Monday, October 10, 2005

"If Not For You, My Sky Would Fall"

So I lost all the kids I'm tutoring now through Vienna. The first kid's mother decided he didn't really need the tutoring after all back a couple of weeks ago, and the mother of the other two kids decided today that she didn't think they needed it, either (or that the one who did need help didn't need subject tutoring, just a little organizational help every day).

Part of me really doesn't mind, but another part of me is kinda miffed. First, because I'm now not getting paid to tutor those kids. But that's not as much an issue, since I've already emailed them about tutoring someone else who needs writing help (and that will be a major endeavour akin to what I just spent seven years doing at Ozarks and OU).

The bigger issue is that I feel like I've just been discarded after my usefulness ended. I mean, I got those kids organized. I introduced a half dozen strategies for each of them, strategies which they are using to keep organized. I know part of me should feel good, 'cause I did my job correctly: they're organized now, they're staying on top of everything, etc. But a bigger part of me feels like they just took what they needed from me and then did a runner. Feels a bit exploitative, really.

Anyway, I'm not too worried about it. Just with the few hours I did tutor those three kids, I made over $350. The way I figure it, if I can get even two or three hours a week with this stuff, I've got gas paid for, easy.

~chuck

Song of the Moment: Barenaked Ladies, "Light Up My Room"

5 comments:

Noise Monkey said...

at least they could've baked you a pie!

Chuck Cottrell said...

No kidding. I mean, a single pie would not have been too much to ask, I don't think.

Noise Monkey said...

It's a cruel, cruel world, man. Never enough pie around...

Noise Monkey said...

Spam!

Anonymous said...

"The bigger issue is that I feel like I've just been discarded after my usefulness ended. . . . a bigger part of me feels like they just took what they needed from me and then did a runner. Feels a bit exploitative, really."

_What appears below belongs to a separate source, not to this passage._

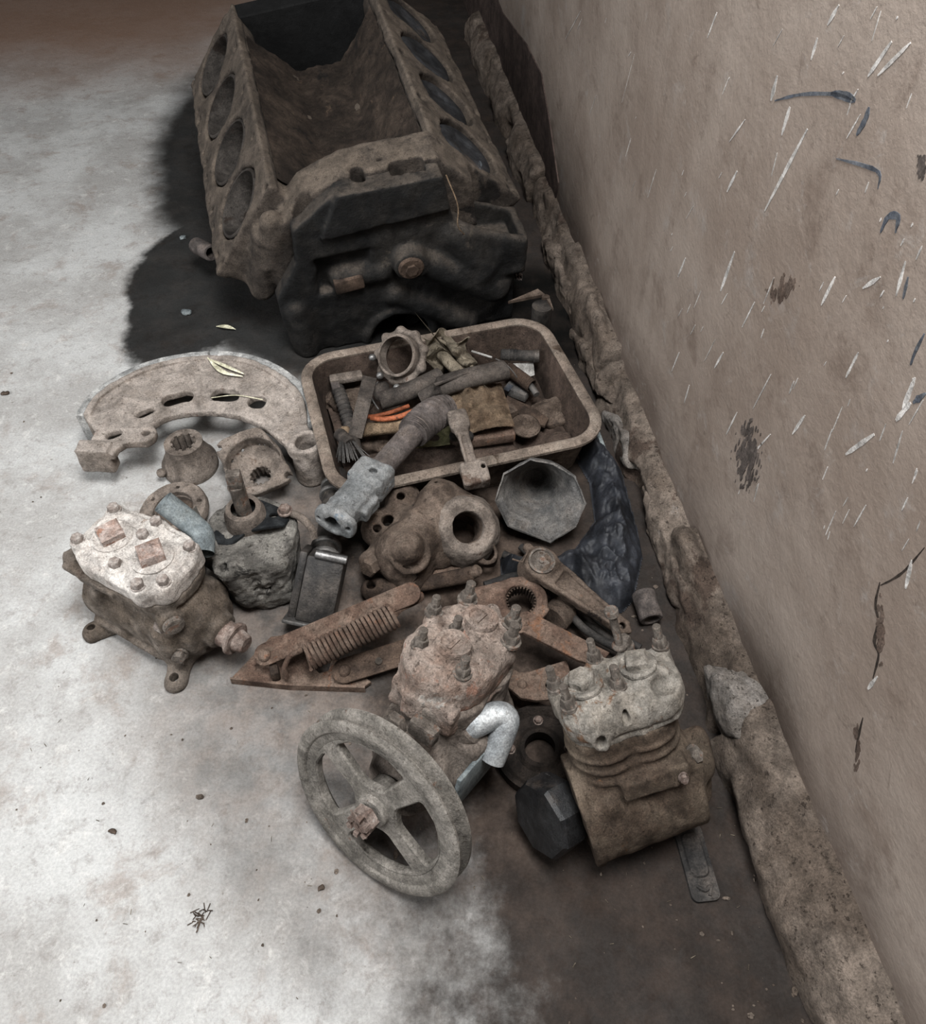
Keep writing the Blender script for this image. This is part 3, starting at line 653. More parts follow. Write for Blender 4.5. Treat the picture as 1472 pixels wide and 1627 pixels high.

I know quite intimately how you feel, only at least you received some money for it. All I received was claims of friendship which were withdrawn the moment I ceased to be useful. If I'd known then what I know now, I don't think I would have made a single alleged friend in Oklahoma, only clients. Then I would have have wound up with something at least.

As for the empty nest syndrome: every teacher suffers it. It gets better. It never gets gone.